(PROBLEM TO SOLVE) Quote all of the data exactly as given. Skip every picture it contains.

(AVAILABLE DATA)
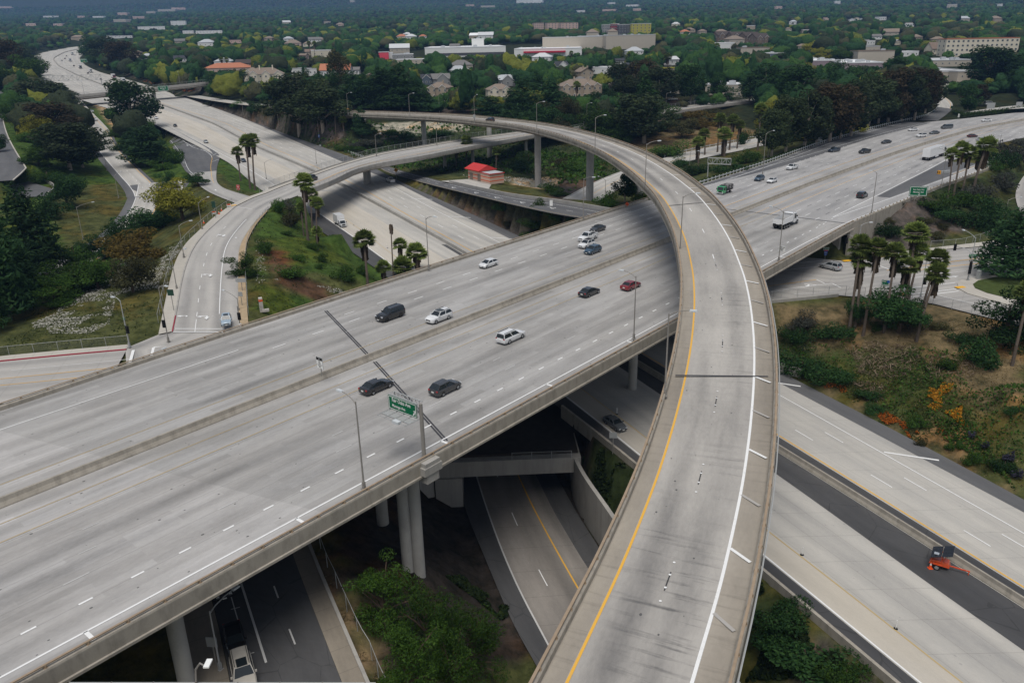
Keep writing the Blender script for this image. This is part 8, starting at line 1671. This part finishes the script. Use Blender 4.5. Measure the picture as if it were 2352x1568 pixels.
c0_=pa[12]-n*.35+np.array([0,0,.2]);sign('guide_sign',c0_,(t[0],t[1],0),7.5,3.6,'signgreen','green guide sign hung on the side of the far overpass',[('Lincoln Ave',0,.9,.85,'signwhite'),('Mountain St',0,-.1,.85,'signwhite'),('1/4 MI',0,-1.1,.7,'signwhite')],border='signwhite')
gsign((3,1,533,718),52,30,'signgreen','green freeway entrance sign below the viaduct',(('FREEWAY',0,.2,.34,'signwhite'),('ENTRANCE',0,-.2,.3,'signwhite')),base=(3,1,525,800),z=-7.0,border='signwhite');gsign((3,1,528,748),30,26,'signblue','red topped blue interstate shield under the green entrance sign',(('210',0,-.1,.5,'signwhite'),),base=(3,1,525,801),z=-7.0,bars=((0,.42,.9,.2,'signred'),));gsign((3,1,524,769),24,16,'signblue','blue arrow plate under the interstate shield',(('^180',0,0,.7,'signwhite'),),base=(3,1,525,802),z=-7.0)
gsign((3,1,1877,775),64,20,'signgreen','green street name plate on the signal post at right',(('Pasadena Av',0,0,.5,'signwhite'),),base=(3,1,1838,1004),z=-6.8,name='street_name_sign');gsign((3,1,1862,826),38,14,'signblack','black one way plate on the signal post at right',(('ONE WAY',0,0,.5,'signwhite'),),base=(3,1,1836,1005),z=-6.8)
gsign((3,1,1070,1030),64,52,'signgreen','green freeway guide sign behind the palms',(('West',-.15,.22,.26,'signwhite'),('San Fernando',0,-.25,.2,'signwhite')),rv=(.8,-.6,0),base=(3,1,1060,1145),bars=((.55,.35,.5,.5,'signblue'),),border='signwhite');gsign((0,1,1148,1355),20,24,'signgreen','green street plate on the pale lamp post',base=(0,2,1190,50),z=-6.8)
for q,wz,h4,base,z,f,lb in(((0,1,1565,1118),60,55,(0,1,1590,1262),-5.3,'signdark','dark green sign back on the curved sidewalk'),((0,1,1965,310),36,55,(0,1,1980,437),-1.3,'signdark','dark green sign back near the barricade'),((0,1,2240,1003),100,34,(0,1,2225,1105),-5.0,'signback','wide grey sign back on the dirt verge'),((0,1,2213,1132),40,40,(0,1,2222,1240),-5.7,'signback','square grey sign back on the dirt verge'),((3,0,2045,972),70,50,(3,0,2040,1018),None,'signback','left grey sign back on the upper road at right'),((3,0,2300,962),55,45,(3,0,2300,1000),None,'signback','right grey sign back on the upper road at right'),((2,2,931,860),72,55,(2,2,925,1030),None,'signback','grey sign back in the shade beside the lower shoulder'),((3,0,475,1277),42,34,(3,0,470,1325),None,'signback','grey sign back at the guardrail'),((1,0,2002,1070),22,30,(1,0,2006,1124),12.4,'signback','grey diamond back on the flyover lamp post'),((0,3,1975,1180),100,100,(0,3,1985,1420),-12.3,'signback','grey sign back beside the shaded street lamp'),((3,0,1682,985),18,22,(3,0,1680,1020),1.2,'signdark','dark sign back at the winding ramp'),((3,0,1750,1062),16,30,(3,0,1750,1080),None,'signwhite','small white board on the hedge at right')):
 gsign(q,wz,h4,f,lb,base=base,z=z)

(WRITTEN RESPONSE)
Keep writing the Blender script for this image. This is part 8, starting at line 1671. This part finishes the script. Use Blender 4.5. Measure the picture as if it were 2352x1568 pixels.
c0_=pa[12]-n*.35+np.array([0,0,.2]);sign('guide_sign',c0_,(t[0],t[1],0),7.5,3.6,'signgreen','green guide sign hung on the side of the far overpass',[('Lincoln Ave',0,.9,.85,'signwhite'),('Mountain St',0,-.1,.85,'signwhite'),('1/4 MI',0,-1.1,.7,'signwhite')],border='signwhite')
gsign((3,1,533,718),52,30,'signgreen','green freeway entrance sign below the viaduct',(('FREEWAY',0,.2,.34,'signwhite'),('ENTRANCE',0,-.2,.3,'signwhite')),base=(3,1,525,800),z=-7.0,border='signwhite');gsign((3,1,528,748),30,26,'signblue','red topped blue interstate shield under the green entrance sign',(('210',0,-.1,.5,'signwhite'),),base=(3,1,525,801),z=-7.0,bars=((0,.42,.9,.2,'signred'),));gsign((3,1,524,769),24,16,'signblue','blue arrow plate under the interstate shield',(('^180',0,0,.7,'signwhite'),),base=(3,1,525,802),z=-7.0)
gsign((3,1,1877,775),64,20,'signgreen','green street name plate on the signal post at right',(('Pasadena Av',0,0,.5,'signwhite'),),base=(3,1,1838,1004),z=-6.8,name='street_name_sign');gsign((3,1,1862,826),38,14,'signblack','black one way plate on the signal post at right',(('ONE WAY',0,0,.5,'signwhite'),),base=(3,1,1836,1005),z=-6.8)
gsign((3,1,1070,1030),64,52,'signgreen','green freeway guide sign behind the palms',(('West',-.15,.22,.26,'signwhite'),('San Fernando',0,-.25,.2,'signwhite')),rv=(.8,-.6,0),base=(3,1,1060,1145),bars=((.55,.35,.5,.5,'signblue'),),border='signwhite');gsign((0,1,1148,1355),20,24,'signgreen','green street plate on the pale lamp post',base=(0,2,1190,50),z=-6.8)
for q,wz,h4,base,z,f,lb in(((0,1,1565,1118),60,55,(0,1,1590,1262),-5.3,'signdark','dark green sign back on the curved sidewalk'),((0,1,1965,310),36,55,(0,1,1980,437),-1.3,'signdark','dark green sign back near the barricade'),((0,1,2240,1003),100,34,(0,1,2225,1105),-5.0,'signback','wide grey sign back on the dirt verge'),((0,1,2213,1132),40,40,(0,1,2222,1240),-5.7,'signback','square grey sign back on the dirt verge'),((3,0,2045,972),70,50,(3,0,2040,1018),None,'signback','left grey sign back on the upper road at right'),((3,0,2300,962),55,45,(3,0,2300,1000),None,'signback','right grey sign back on the upper road at right'),((2,2,931,860),72,55,(2,2,925,1030),None,'signback','grey sign back in the shade beside the lower shoulder'),((3,0,475,1277),42,34,(3,0,470,1325),None,'signback','grey sign back at the guardrail'),((1,0,2002,1070),22,30,(1,0,2006,1124),12.4,'signback','grey diamond back on the flyover lamp post'),((0,3,1975,1180),100,100,(0,3,1985,1420),-12.3,'signback','grey sign back beside the shaded street lamp'),((3,0,1682,985),18,22,(3,0,1680,1020),1.2,'signdark','dark sign back at the winding ramp'),((3,0,1750,1062),16,30,(3,0,1750,1080),None,'signwhite','small white board on the hedge at right')):
 gsign(q,wz,h4,f,lb,base=base,z=z)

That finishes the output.